A razão desta última é que, mal chegaram ao Rio de Janeiro, as duas girafas, ou melhor, o casal de, não teve problemas. Táxi, hotel, essas coisas? Encontram à sua disposição área residencial vasta e privativa, que lhes permite espalhar confortavelmente as pernas, sem invadir propriedade alheia. Não lhes deram nenhum apartamento tipo quarto/kit, onde se acumulam cachos de cinco, seis ou mais não-girafas. Têm sol à vontade! E outras fortunas. E chamam-se, idílica, porém não shakespearianamente, Romeu e Julieta, sem Montecchios e Capuletos a se matarem em volta por questões de família. São talvez os derradeiros namorados românticos, e pastam suas proteínas e sais minerais com uma tranquilidade, mas com uma tranquilidade...

Não que essas pessoas reprovem a largueza imobiliária, a boa comidinha dada a girafas. Quem se integra na natureza não pratica esse egoísmo, antes aprova e louva tais cuidados. O que aflora ao pensamento do observador encantado é uma ideia, uma hipótese, um ponto de interrogação cercado de muita cisma: “Se eu tivesse nascido girafa, talvez fosse mais feliz”. Em todo caso, contemplar uma girafa, pelo menos até agora e aqui, onde elas são raras e quase nunca autênticas, é uma pequena felicidade.

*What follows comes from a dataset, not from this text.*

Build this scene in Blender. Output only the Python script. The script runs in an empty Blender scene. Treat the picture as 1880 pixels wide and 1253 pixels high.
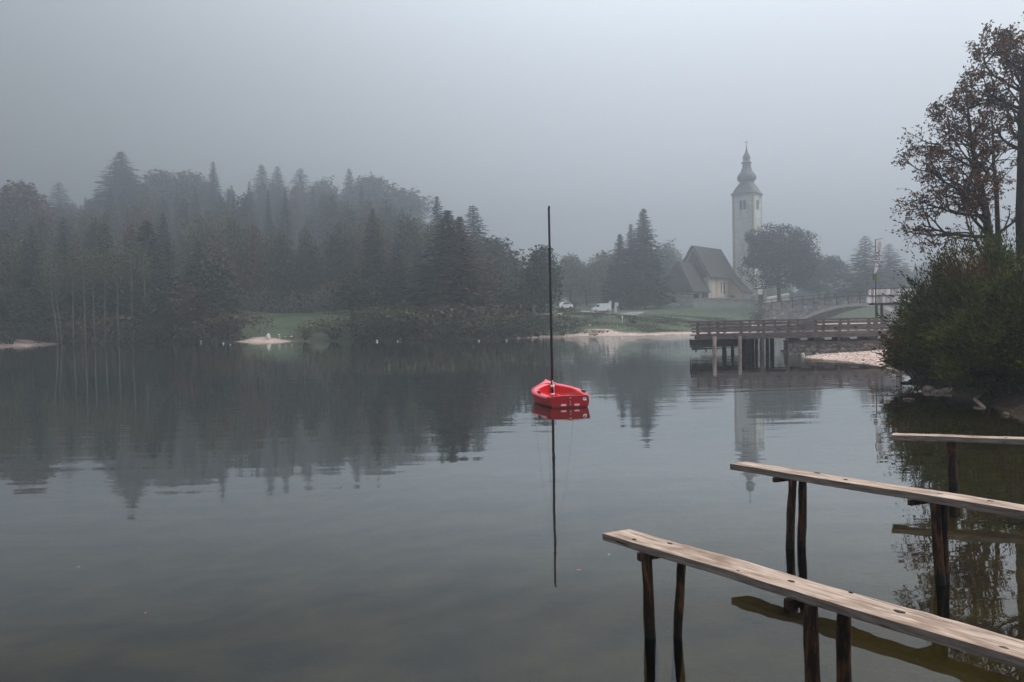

Também fui vê-las, ou pensei em ir, e foi como se tivesse ido, pois a foto resolve para mim a questão do espaço/tempo. Fui e vi. Vi e gostei. Gostei e não entrevistei as girafas, sabendo que, mesmo tendo língua de meio metro de comprimento, elas não são de muito falar. O laconismo, senão o silêncio das girafas, encerra lição. E daí, quis poupar-lhes o elogio obrigatório da cidade, e outras convenções caducas. Envolvê-las no processo político, pedir que tomassem posição à esquerda, à direita, no centro, de pé ou deitadas, seria impertinente. É preciso deixar que pelo menos as girafas continuem elas mesmas, quando conseguem sê-lo, e parece ser o caso dessas recém-chegadas ao Jardim Zoológico. Tenho observado, ao longo de uma vida mais extensa que a das girafas (elas duram cerca de 20 anos) que a tentação do ser é ser outro ser, é anular-se para assumir outra identidade, coletiva, de classe ou de grupo, numa participação que significa mais alienação do que outra coisa, pois com ela se esfumam o essencial, do indivíduo e sua liberdade profunda, único instrumento próprio de que dispõe para julgar o mundo, os governos, os fatos, o sentido da existência.

Estou divagando. E queria apenas saudar as girafas, declarar-me também amigo e admirador das duas, as boas, as legítimas girafas que acabam de chegar ao Rio, e não vêm para perturbar nem oprimir: vêm para continuar a ser girafas, honradamente.